実写で描く現実世界「横須賀」と、アニメで描く架空の世界「ウーパナンタ」を舞台に描かれるオリジナルファンタジー「ワンダーハッチ -空飛ぶ竜の島-」の配信が、12月20日にディズニープラスでスタートした。この作品でウーパナンタ生まれの主人公・タイム役の実写&アニメシーンの声を担当しているのが、9月に20歳を迎えた俳優・奥平大兼だ。2023年は出演映画4作が公開されたほか、ドラマ「最高の教師 1年後、私は生徒に■された」(日本テレビ系)での演技も話題を呼び「第15回TAMA映画賞」で本年度最も飛躍した俳優に送られる「最優秀新進男優賞」を受賞。そんな彼の軌跡と魅力に迫る。

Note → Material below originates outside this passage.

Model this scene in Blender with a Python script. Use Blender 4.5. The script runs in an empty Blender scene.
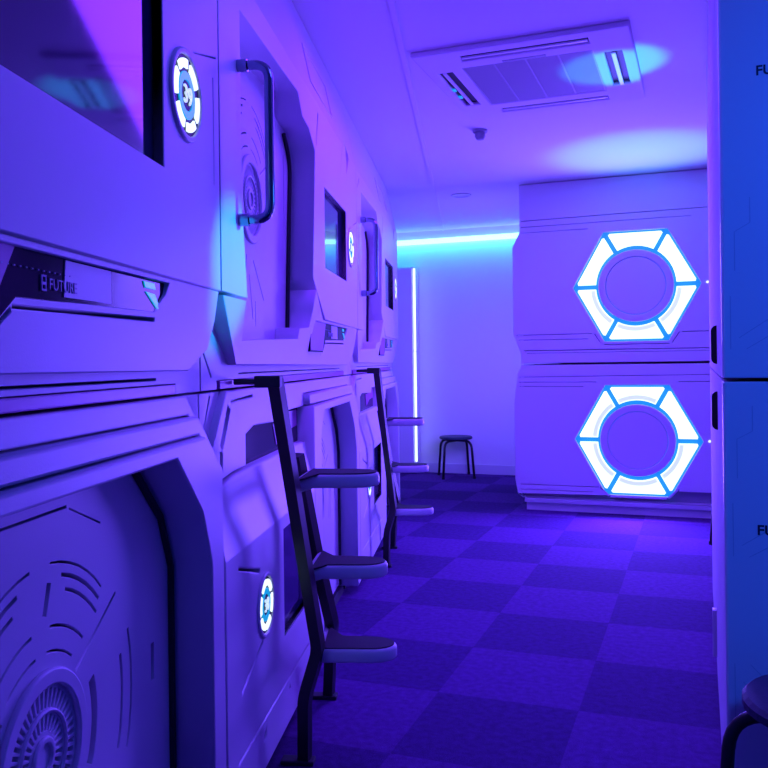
import bpy, bmesh, math, random
from mathutils import Vector, Matrix

random.seed(7)
C = bpy.context.scene.collection
SC = bpy.context.scene
PI = math.pi
R = math.radians

# ------------------------------------------------------------------ camera
F_PX, YAW, ROLL, CAM_H = 831.0, R(20.8), R(0.75), 1.2
cd = bpy.data.cameras.new('camera')
cam = bpy.data.objects.new('camera', cd)
C.objects.link(cam)
fwd = Vector((-math.sin(YAW), math.cos(YAW), 0))
r0 = Vector((math.cos(YAW), math.sin(YAW), 0))
u0 = Vector((0, 0, 1))
rx = r0 * math.cos(ROLL) - u0 * math.sin(ROLL)
ux = r0 * math.sin(ROLL) + u0 * math.cos(ROLL)
mw = Matrix((rx, ux, -fwd)).transposed().to_4x4()
mw.translation = (0, 0, CAM_H)
cam.matrix_world = mw
cd.sensor_width = 36
cd.lens = F_PX / 768 * 36
cd.shift_y = -22.5 / 768
cd.clip_start = 0.02
SC.camera = cam

# ------------------------------------------------------------------ world, lights, exposure
VIOLET = (0.135, 0.058, 1.0)
BLUE = (0.004, 0.045, 1.0)
CYAN = (0.0, 0.42, 1.0)
wd = bpy.data.worlds.new('night_glow')
SC.world = wd
wd.use_nodes = True
bg = wd.node_tree.nodes['Background']
bg.inputs[0].default_value = (0.006, 0.05, 0.9, 1)
bg.inputs[1].default_value = 0.42

SC.view_settings.view_transform = 'Standard'
SC.view_settings.look = 'None'
SC.view_settings.gamma = 1
SC.view_settings.exposure = 0.3
SC.view_settings.use_curve_mapping = False


def lamp(name, kind, loc, aim, col, power, size=0.3, size_y=None, spot=None, blend=0.5):
    l = bpy.data.lights.new(name, kind)
    l.color = col
    l.energy = power
    if kind == 'AREA':
        l.size = size
        if size_y:
            l.shape = 'RECTANGLE'
            l.size_y = size_y
        else:
            l.shape = 'DISK'
    else:
        l.shadow_soft_size = size
    if spot:
        l.spot_size = R(spot)
        l.spot_blend = blend
    o = bpy.data.objects.new(name, l)
    o.location = loc
    d = Vector(aim) - Vector(loc)
    o.rotation_euler = d.to_track_quat('-Z', 'Y').to_euler()
    C.objects.link(o)
    return o


# the two hexagon ring lights of the far capsules, throwing violet light down the aisle
lamp('hexagon_glow_upper', 'AREA', (-0.45, 6.50, 1.754), (-0.6, 0, 1.75), VIOLET, 46, 0.85)
lamp('hexagon_glow_lower', 'AREA', (-0.45, 6.50, 0.573), (-0.6, 0, 0.60), VIOLET, 85, 0.85)
# added violet fill under the ceiling along the aisle, no fixture there
lamp('violet_aisle_fill', 'AREA', (-0.85, 4.2, 2.53), (-0.86, 4.2, 0.0), (0.165, 0.022, 1.0), 44, 2.8, 0.6)
lamp('violet_rear_fill', 'AREA', (-1.6, 6.9, 1.0), (-2.5, 8.4, 2.1), (0.13, 0.07, 1.0), 42, 0.8)  # added fill for the dim rear corner, no fixture
lamp('near_fill', 'AREA', (-0.30, 2.0, 2.50), (-0.95, 1.15, 1.4), (0.075, 0.07, 1.0), 6, 0.5)  # added fill for the near end of the left bank, no fixture
# added blue spot beside the viewer for the end panels, no known lamp
lamp('blue_end_panel_fill', 'SPOT', (0.9, 0.1, 2.1), (0.75, 2.0, 1.35), (0.006, 0.115, 1.0), 90, 0.15, spot=75, blend=0.8)
# added cyan spots in mid-air, no fixtures, for ceiling, bank and vent patches
lamp('cyan_ceiling_fill', 'SPOT', (-0.38, 5.88, 1.75), (-0.38, 5.92, 2.62), CYAN, 34, 0.05, spot=82, blend=0.6)
lamp('cyan_bank_fill', 'SPOT', (0.02, 2.5, 1.95), (-1.09, 1.83, 1.45), CYAN, 110, 0.02, spot=16, blend=0.7)
lamp('cyan_vent_fill', 'SPOT', (-0.34, 4.08, 1.45), (-0.37, 4.08, 2.57), CYAN, 80, 0.03, spot=27, blend=0.5)


# ------------------------------------------------------------------ materials
def mat(name, col, rough=0.5, metal=0.0, emit=None, es=0.0, bump=0.0, bscale=200, ior=1.45, coat=0.0):
    m = bpy.data.materials.new(name)
    m.use_nodes = True
    nt = m.node_tree
    b = nt.nodes['Principled BSDF']
    b.inputs['Base Color'].default_value = (*col, 1)
    b.inputs['Roughness'].default_value = rough
    b.inputs['Metallic'].default_value = metal
    b.inputs['IOR'].default_value = ior
    b.inputs['Coat Weight'].default_value = coat
    if emit:
        b.inputs['Emission Color'].default_value = (*emit, 1)
        b.inputs['Emission Strength'].default_value = es
    tc = nt.nodes.new('ShaderNodeTexCoord')
    nz = nt.nodes.new('ShaderNodeTexNoise')
    nz.inputs['Scale'].default_value = bscale
    nz.inputs['Detail'].default_value = 3
    nt.links.new(tc.outputs['Object'], nz.inputs['Vector'])
    if bump:
        bp = nt.nodes.new('ShaderNodeBump')
        bp.inputs['Strength'].default_value = bump
        bp.inputs['Distance'].default_value = 0.002
        nt.links.new(nz.outputs['Fac'], bp.inputs['Height'])
        nt.links.new(bp.outputs['Normal'], b.inputs['Normal'])
    # slight wear in the gloss
    mr = nt.nodes.new('ShaderNodeMapRange')
    mr.inputs['To Min'].default_value = max(0.02, rough - 0.04)
    mr.inputs['To Max'].default_value = min(1, rough + 0.04)
    nt.links.new(nz.outputs['Fac'], mr.inputs['Value'])
    nt.links.new(mr.outputs['Result'], b.inputs['Roughness'])
    return m


M = {}
M['plastic'] = mat('white_moulded_plastic', (0.74, 0.74, 0.78), 0.42, bump=0.12, bscale=260)
M['door'] = mat('white_door_plastic', (0.66, 0.66, 0.72), 0.45, bump=0.1, bscale=260)
M['gloss'] = mat('white_gloss_plastic', (0.62, 0.66, 0.74), 0.10)
M['unit'] = mat('white_unit_plastic', (0.74, 0.74, 0.78), 0.85, ior=1.12)
M['matte'] = mat('white_matte_plastic', (0.62, 0.62, 0.72), 0.85, ior=1.15)
M['grille'] = mat('grey_grille_plastic', (0.42, 0.42, 0.46), 0.6)
M['satin'] = mat('white_satin_plastic', (0.62, 0.66, 0.74), 0.38)
M['inner'] = mat('dark_recess', (0.02, 0.02, 0.04), 0.6)
M['backing'] = mat('grey_backing', (0.30, 0.30, 0.36), 0.6)
M['glass'] = mat('dark_tinted_glass', (0.014, 0.014, 0.07), 0.05, ior=1.75)
M['screen'] = mat('dark_screen_glass', (0.006, 0.005, 0.03), 0.12)
M['screen'].node_tree.nodes['Principled BSDF'].inputs['Specular IOR Level'].default_value = 0.06
M['chrome'] = mat('dark_chrome', (0.24, 0.30, 0.38), 0.14, metal=1.0)
M['black'] = mat('black_powder_coat', (0.012, 0.011, 0.016), 0.45)
M['rubber'] = mat('dark_rubber', (0.02, 0.02, 0.03), 0.7, bump=0.3, bscale=400)
M['pale'] = mat('pale_reflection_patch', (0.6, 0.6, 0.66), 0.4)
M['paint'] = mat('white_wall_paint', (0.72, 0.72, 0.75), 0.85, bump=0.15, bscale=120)
M['ceil'] = mat('white_ceiling_paint', (0.74, 0.72, 0.75), 0.9, bump=0.1, bscale=120)
M['purple'] = mat('violet_strip_plastic_and_reflection', (0.42, 0.10, 0.40), 0.35)
M['lit'] = mat('white_led_diffuser', (0.8, 0.9, 0.9), 0.4, emit=(0.80, 1.0, 0.97), es=1.0)
M['lit_soft'] = mat('soft_led_diffuser_and_lip_shading', (0.8, 0.9, 0.9), 0.4, emit=(0.52, 0.68, 0.70), es=0.85)
M['lit_cyan'] = mat('cyan_led_diffuser', (0.05, 0.4, 0.6), 0.4, emit=(0.0, 0.36, 0.75), es=0.8)
M['lit_blue'] = mat('blue_led_halo', (0.02, 0.2, 0.6), 0.4, emit=(0.004, 0.22, 0.70), es=0.68)  # halo and bleed of the LEDs put in as a glowing colour
M['lit_teal'] = mat('teal_led_and_reflection', (0.0, 0.3, 0.4), 0.3, emit=(0.0, 0.45, 0.70), es=0.55)  # real badge and indicator LEDs, plus painted reflections on the strip
M['lit_strip'] = mat('led_tube', (0.8, 0.9, 0.9), 0.4, emit=(0.45, 1.0, 1.0), es=1.25)
M['lit_warm'] = mat('led_strip_white', (0.8, 0.9, 0.9), 0.4, emit=(0.75, 1.0, 0.95), es=1.3)
M['ink'] = mat('dark_ink', (0.006, 0.008, 0.04), 0.5)
M['logo'] = mat('pale_print', (0.30, 0.28, 0.5), 0.5)
M['seat'] = mat('dark_blue_vinyl', (0.02, 0.035, 0.07), 0.45, bump=0.2, bscale=300)
M['line'] = mat('engraved_line', (0.42, 0.46, 0.58), 0.5)


def carpet():
    m = bpy.data.materials.new('carpet_tiles')
    m.use_nodes = True
    nt = m.node_tree
    L = nt.links.new
    b = nt.nodes['Principled BSDF']
    b.inputs['Roughness'].default_value = 0.95
    b.inputs['Specular IOR Level'].default_value = 0.1
    tc = nt.nodes.new('ShaderNodeTexCoord')
    mp = nt.nodes.new('ShaderNodeMapping')
    mp.inputs['Location'].default_value = (0.40, 0.12, 0.01)
    ck = nt.nodes.new('ShaderNodeTexChecker')
    ck.inputs['Scale'].default_value = 2.0
    ck.inputs['Color1'].default_value = (0.105, 0.029, 0.205, 1)
    ck.inputs['Color2'].default_value = (0.066, 0.020, 0.145, 1)
    nz = nt.nodes.new('ShaderNodeTexNoise')
    nz.inputs['Scale'].default_value = 260
    nz.inputs['Detail'].default_value = 4
    nz2 = nt.nodes.new('ShaderNodeTexNoise')
    nz2.inputs['Scale'].default_value = 38
    nz2.inputs['Detail'].default_value = 5
    ad = nt.nodes.new('ShaderNodeMath')
    ad.operation = 'ADD'
    mr = nt.nodes.new('ShaderNodeMapRange')
    mr.inputs['From Min'].default_value = 0.6
    mr.inputs['From Max'].default_value = 1.4
    mr.inputs['To Min'].default_value = 0.6
    mr.inputs['To Max'].default_value = 1.4
    mx = nt.nodes.new('ShaderNodeMix')
    mx.data_type = 'RGBA'
    mx.blend_type = 'MULTIPLY'
    mx.inputs[0].default_value = 1
    bp = nt.nodes.new('ShaderNodeBump')
    bp.inputs['Strength'].default_value = 0.5
    bp.inputs['Distance'].default_value = 0.004
    L(tc.outputs['Object'], mp.inputs['Vector'])
    L(mp.outputs['Vector'], ck.inputs['Vector'])
    L(tc.outputs['Object'], nz.inputs['Vector'])
    L(tc.outputs['Object'], nz2.inputs['Vector'])
    L(nz.outputs['Fac'], ad.inputs[0])
    L(nz2.outputs['Fac'], ad.inputs[1])
    L(ad.outputs[0], mr.inputs['Value'])
    L(ck.outputs['Color'], mx.inputs[6])
    L(mr.outputs['Result'], mx.inputs[7])
    L(mx.outputs[2], b.inputs['Base Color'])
    L(nz.outputs['Fac'], bp.inputs['Height'])
    L(bp.outputs['Normal'], b.inputs['Normal'])
    return m


M['carpet'] = carpet()


# ------------------------------------------------------------------ helpers
def mesh_obj(name, me, m, parent=None, label=None):
    o = bpy.data.objects.new(name, me)
    C.objects.link(o)
    me.materials.clear()
    me.materials.append(M[m])
    if parent is not None:
        o.parent = parent
    if label:
        o['label'] = label
    return o


def bm_obj(name, bm, m, parent=None, label=None, smooth=False):
    me = bpy.data.meshes.new(name)
    bmesh.ops.recalc_face_normals(bm, faces=bm.faces)
    bm.to_mesh(me)
    bm.free()
    if smooth:
        for p in me.polygons:
            p.use_smooth = True
    return mesh_obj(name, me, m, parent, label)


def thing(name, label, cat, loc=(0, 0, 0), rz=0, group=None):
    o = bpy.data.objects.new(name, None)
    o.empty_display_size = 0.1
    C.objects.link(o)
    o.location = loc
    o.rotation_euler = (0, 0, rz)
    o['label'] = label
    o['category'] = cat
    if group:
        o['group'] = group
    return o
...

「ワンダーハッチ―」では、演じるタイムが架空の言語“ウーパナンタ語”を操り竜に乗って生き生きと飛び回るアニメシーンから、現実世界の主人公・ナギ(中島セナ)と出会う実写シーンへの切り替わりを実にナチュラルにやってのけている奥平。まさに、“二次元から飛び出したような”という表現を地で行くキャラクターだ。
奥平は、デビューからして鮮烈だった。中学時代にスカウトされ芸能界入りしたものの、当時はバスケットボール部の活動に専念しており芸能活動はセーブ。その後、演技未経験のまま初めて受けたオーディションでいきなり合格。映画「MOTHER マザー」(2020年)で長澤まさみ演じる主人公・秋子の息子、周平役に抜てきされ、まさに彗星のごとく日本映画界に現れた。
「MOTHER―」プロデューサー・佐藤順子氏が「最後に飛び込みで『演技経験はない新人ですが』と言われて初めてオーディションでお会いした時、彼しかいないと確信しました」と振り返るほど、唯一無二の存在感をまとっていた奥平。自分勝手な母に振り回されながらも、そんな母の要求に応えようともがく周平のどうしようもなく純粋な心を、みずみずしい感性で演じた。
その感性の源泉は“素直さ”。「MOTHER―」脚本・監督の大森立嗣氏は「彼は“演技の中でうそをつかない”ことをやり通した。うそをつかないためには自分がどういう気持ちにならなければいけないかという作業を、撮影中ずっとしていた」、共演した長澤も「(奥平が)感じたことや思ったことを素直に反応してくれたので、今回、私はとても助けられていたように思います」と口をそろえたように、奥平は表情やしぐさだけでなく、心の中までその役柄に成り代わって同じ気持ちを体感することに長けている。だからこそ、見る者の心を打つのだ。